The collection’s materials and textures are designed to be felt as much as seen — rough yet beautiful, wild yet resolute. The palette draws from the heavy, contemplative tones of a setting sun: burnt sienna, deep violet, raw ochre. Colours that do not announce themselves but settle, like dusk itself, into the skin.


III.  Between the Cliffs — The Self at the Edge

 

Where the sea ends and the stone wall begins, a narrow gap opens between two cliffs. Through that gap, the sea still glimmers.

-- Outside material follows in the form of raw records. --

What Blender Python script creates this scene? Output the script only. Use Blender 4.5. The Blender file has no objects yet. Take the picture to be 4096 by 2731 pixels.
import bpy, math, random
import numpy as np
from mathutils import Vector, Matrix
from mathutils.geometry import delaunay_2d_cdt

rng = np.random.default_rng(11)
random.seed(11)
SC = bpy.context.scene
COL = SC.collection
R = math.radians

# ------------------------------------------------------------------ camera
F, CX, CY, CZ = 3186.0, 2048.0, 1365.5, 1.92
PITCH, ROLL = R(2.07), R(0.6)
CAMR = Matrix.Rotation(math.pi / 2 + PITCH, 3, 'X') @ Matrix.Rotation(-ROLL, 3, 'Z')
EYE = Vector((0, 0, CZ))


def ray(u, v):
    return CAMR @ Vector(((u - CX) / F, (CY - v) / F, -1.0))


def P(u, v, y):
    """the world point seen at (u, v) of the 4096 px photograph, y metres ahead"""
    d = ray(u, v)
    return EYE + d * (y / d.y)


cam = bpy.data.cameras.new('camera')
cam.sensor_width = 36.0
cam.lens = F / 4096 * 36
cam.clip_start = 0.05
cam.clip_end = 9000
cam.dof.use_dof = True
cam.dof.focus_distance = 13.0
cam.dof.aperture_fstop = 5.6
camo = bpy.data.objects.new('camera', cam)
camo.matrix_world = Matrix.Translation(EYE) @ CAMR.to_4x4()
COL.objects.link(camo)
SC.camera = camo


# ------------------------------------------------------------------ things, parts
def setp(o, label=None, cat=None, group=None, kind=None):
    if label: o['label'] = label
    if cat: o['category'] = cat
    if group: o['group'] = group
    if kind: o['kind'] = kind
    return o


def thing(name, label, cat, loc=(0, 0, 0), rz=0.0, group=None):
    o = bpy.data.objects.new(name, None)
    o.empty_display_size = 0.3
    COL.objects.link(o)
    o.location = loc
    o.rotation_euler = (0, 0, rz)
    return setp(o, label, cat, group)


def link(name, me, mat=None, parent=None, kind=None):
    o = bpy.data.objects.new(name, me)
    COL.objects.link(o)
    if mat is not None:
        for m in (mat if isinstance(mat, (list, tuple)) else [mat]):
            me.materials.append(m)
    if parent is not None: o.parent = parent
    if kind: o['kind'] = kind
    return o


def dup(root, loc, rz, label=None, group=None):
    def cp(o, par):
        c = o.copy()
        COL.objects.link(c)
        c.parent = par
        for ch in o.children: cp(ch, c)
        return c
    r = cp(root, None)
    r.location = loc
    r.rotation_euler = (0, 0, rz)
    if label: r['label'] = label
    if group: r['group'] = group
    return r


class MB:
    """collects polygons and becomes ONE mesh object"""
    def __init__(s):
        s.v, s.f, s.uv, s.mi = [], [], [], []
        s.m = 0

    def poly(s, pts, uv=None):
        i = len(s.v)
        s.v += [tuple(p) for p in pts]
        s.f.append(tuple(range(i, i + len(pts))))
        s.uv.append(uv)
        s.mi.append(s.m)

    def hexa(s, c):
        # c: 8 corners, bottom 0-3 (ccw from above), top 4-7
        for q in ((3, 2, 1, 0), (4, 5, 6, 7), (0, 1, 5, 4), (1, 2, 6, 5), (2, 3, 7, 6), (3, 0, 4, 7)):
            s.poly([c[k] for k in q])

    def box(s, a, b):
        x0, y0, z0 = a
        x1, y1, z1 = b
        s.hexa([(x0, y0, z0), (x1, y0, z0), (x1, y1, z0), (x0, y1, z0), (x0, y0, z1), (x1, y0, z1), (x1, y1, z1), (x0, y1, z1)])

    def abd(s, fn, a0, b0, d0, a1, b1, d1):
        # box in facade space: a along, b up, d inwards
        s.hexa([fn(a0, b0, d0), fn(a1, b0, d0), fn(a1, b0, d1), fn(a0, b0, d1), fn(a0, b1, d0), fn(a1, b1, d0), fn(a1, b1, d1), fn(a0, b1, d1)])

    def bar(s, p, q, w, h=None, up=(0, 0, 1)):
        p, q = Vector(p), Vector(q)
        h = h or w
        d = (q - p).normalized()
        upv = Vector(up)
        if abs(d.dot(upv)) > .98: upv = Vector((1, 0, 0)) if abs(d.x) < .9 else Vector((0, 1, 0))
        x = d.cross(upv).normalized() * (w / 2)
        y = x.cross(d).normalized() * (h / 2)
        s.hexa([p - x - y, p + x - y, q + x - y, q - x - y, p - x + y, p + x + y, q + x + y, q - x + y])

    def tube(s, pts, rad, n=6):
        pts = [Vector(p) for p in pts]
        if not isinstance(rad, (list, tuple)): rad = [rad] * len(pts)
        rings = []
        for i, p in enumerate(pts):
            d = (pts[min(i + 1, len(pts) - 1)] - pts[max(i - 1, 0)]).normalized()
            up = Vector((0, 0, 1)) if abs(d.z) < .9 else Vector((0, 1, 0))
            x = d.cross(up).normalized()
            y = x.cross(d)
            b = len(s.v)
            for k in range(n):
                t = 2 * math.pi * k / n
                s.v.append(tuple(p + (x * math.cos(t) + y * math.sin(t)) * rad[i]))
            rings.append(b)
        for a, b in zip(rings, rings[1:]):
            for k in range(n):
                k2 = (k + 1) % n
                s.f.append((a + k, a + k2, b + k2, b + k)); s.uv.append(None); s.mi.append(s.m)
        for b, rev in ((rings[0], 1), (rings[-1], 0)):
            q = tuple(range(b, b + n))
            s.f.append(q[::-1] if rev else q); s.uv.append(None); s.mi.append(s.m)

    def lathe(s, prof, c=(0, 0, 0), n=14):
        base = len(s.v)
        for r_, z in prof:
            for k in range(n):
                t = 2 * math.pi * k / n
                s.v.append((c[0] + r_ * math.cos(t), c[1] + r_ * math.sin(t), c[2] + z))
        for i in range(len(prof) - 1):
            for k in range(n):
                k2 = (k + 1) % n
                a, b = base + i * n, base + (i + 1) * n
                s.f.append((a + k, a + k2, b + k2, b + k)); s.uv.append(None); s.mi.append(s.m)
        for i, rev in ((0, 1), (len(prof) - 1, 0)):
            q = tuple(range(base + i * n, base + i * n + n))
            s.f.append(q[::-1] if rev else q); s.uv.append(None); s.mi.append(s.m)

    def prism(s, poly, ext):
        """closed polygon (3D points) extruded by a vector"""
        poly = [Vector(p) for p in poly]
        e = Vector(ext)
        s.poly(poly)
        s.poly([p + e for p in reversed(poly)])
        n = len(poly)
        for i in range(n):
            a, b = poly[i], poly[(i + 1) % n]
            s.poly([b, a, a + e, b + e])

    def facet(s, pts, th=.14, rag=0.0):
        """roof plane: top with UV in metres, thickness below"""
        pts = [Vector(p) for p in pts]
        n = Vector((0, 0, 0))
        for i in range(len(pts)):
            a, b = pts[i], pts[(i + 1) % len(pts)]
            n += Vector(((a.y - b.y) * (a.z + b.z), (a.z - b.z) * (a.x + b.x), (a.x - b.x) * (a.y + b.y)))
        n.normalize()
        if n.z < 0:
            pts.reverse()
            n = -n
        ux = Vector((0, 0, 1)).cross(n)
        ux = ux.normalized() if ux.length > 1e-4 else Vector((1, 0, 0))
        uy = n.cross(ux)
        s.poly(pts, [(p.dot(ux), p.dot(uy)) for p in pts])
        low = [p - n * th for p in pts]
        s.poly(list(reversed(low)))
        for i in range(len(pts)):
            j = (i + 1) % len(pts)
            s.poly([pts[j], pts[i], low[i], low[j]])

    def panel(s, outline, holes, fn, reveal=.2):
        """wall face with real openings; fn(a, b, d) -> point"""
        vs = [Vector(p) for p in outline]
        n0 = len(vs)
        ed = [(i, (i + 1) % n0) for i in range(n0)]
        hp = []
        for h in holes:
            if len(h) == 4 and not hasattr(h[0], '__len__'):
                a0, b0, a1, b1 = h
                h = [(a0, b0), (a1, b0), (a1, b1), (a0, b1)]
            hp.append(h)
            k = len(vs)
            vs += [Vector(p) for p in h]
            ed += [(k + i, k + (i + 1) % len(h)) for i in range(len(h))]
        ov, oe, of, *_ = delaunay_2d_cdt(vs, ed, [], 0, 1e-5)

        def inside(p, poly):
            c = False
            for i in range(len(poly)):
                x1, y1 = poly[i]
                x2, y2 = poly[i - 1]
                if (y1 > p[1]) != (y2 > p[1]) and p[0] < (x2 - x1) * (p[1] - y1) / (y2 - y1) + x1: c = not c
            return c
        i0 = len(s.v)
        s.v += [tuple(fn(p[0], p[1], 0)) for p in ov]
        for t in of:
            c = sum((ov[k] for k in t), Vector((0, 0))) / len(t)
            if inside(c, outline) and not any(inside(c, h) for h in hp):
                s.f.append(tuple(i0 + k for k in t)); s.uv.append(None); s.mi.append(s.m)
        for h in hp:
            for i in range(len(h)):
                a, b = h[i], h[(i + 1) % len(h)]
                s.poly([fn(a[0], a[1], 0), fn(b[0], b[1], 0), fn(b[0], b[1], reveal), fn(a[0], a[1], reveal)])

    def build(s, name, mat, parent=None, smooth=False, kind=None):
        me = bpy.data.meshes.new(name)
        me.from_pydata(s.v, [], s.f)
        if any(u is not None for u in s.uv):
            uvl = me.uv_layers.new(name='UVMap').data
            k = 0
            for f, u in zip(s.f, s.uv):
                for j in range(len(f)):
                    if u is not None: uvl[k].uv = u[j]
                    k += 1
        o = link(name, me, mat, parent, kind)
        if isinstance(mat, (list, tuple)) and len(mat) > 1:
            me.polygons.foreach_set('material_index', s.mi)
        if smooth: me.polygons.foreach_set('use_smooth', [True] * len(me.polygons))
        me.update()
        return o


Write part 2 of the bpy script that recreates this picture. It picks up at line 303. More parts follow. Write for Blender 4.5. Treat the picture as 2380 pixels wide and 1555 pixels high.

This image is not merely landscape — it is the threshold where reality and selfhood threaten to collapse, and the quiet will that holds them apart.

The psychoanalyst D.W. Winnicott spoke of the ‘transitional space’ — that liminal territory where inner life and outer world meet. The sea glimpsed between the cliffs is precisely that space. She does not seal it shut. Instead, she looks through it, back at herself. Quietly. Firmly.

IV.  Gwanjo — The Gaze That Turns Inward

 

Even in the noise of the city — even in the texture of the everyday — she watches herself through the gap in the stone. This is not fragmentation. It is gwanjo (관조): the calm, non-judging act of self-observation rooted in East Asian philosophy. To watch oneself as one might watch the tide — without intervention, without despair.

Laozi wrote: ‘Knowing others is wisdom; knowing oneself is enlightenment.’ That gaze returns as the sea. The self she observes — standing in the city, moving through reality — is always reflected back as water: her most truthful face, her most unguarded form.

V.  In the End, She Was the Sea

 

Rising like a wave. Emptying like the tide. Her interior life moves without ceasing — and yet within that motion something remains unchanged. As Virginia Woolf channelled her inner world through prose, and Frida Kahlo through paint, she speaks through what she wears.

The SS26 collection is that language. Raw, living texture. The deep and unhurried colours of a fading afternoon. And running through all of it — a gaze that is steady, turned inward, unafraid. In the end, she was the sea. And the sea was her.